Y además, decía el Preste: “Tenemos unas aves llamadas grifos que pueden transportar con facilidad un buey o un caballo al nido para alimentar a sus polluelos. También contamos con una clase de pájaros llamados Ylleriones. No hay más que dos en todo el mundo y viven unos sesenta años, al cabo de los cuales se alejan volando y se sumergen en el mar. En una provincia de nuestro país hay un yermo y en él viven hombres con un cuerno que tienen un ojo en la parte delantera de la cabeza y tres en la trasera”.

¿Cómo podía resistirse semejante cosa, teniendo en cuenta que el Preste Juan, además, descendía de los Reyes Magos?

Desde ya, la carta del Preste Juan no era más que una mera falsificación, que mezclaba los milagros de Santo Tomás, los viajes de Simbad el Marino y romances sobre Alejandro Magno.

Pero a los exploradores medievales les encantaba, y no se cansaron de buscar los dominios de este señor: a veces lo confundieron con el inmenso Imperio Mongol de Gengis Khan, otras lo situaron más allá de Persia y Armenia. Osciló indefinidamente entre Asia y Africa, y perduró en algunos mapas hasta el año 1573. El mismísimo Enrique el Navegante (1394-1460), rey de Portugal, amante de las artes y las ciencias, que no tenía nada de medieval y que fletó una expedición para llegar a las Indias por el Oeste setenta años antes de Colón, estaba convencido de su existencia y lo buscó activamente: exploró el Congo, el río Senegal, el Níger y el Gambia, e incluso envió emisarios a Jerusalén preguntando por el Preste. Obviamente, no tuvo éxito: en Jerusalén contestaron que nunca habían oído hablar de ese señor.
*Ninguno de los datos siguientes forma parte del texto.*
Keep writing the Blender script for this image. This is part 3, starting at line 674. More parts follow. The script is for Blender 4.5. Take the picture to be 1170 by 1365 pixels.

Y el Reino del Preste Juan, finalmente y tras una agitada lucha de unos dos siglos, se esfumó tristemente y sin dejar rastros, salvo la legendaria carta que inspiró a miles de viajeros alrededor del mundo. Se cuenta que, en algunos lugares, gente amante de la fantasía y de lo inútil se embarca en la aventura de buscar los Ylleriones, el espejo mágico y los cuarenta y dos reinos poderosos, sabiendo que no obtendrán resultados, ya que ninguna foto satelital reveló nada, y el Reino del Preste Juan se esfumó decorosamente. Con el tiempo fue sustituido por paraísos igualmente legendarios y más banales, como el ciberespacio, la aldea global y la economía de mercado.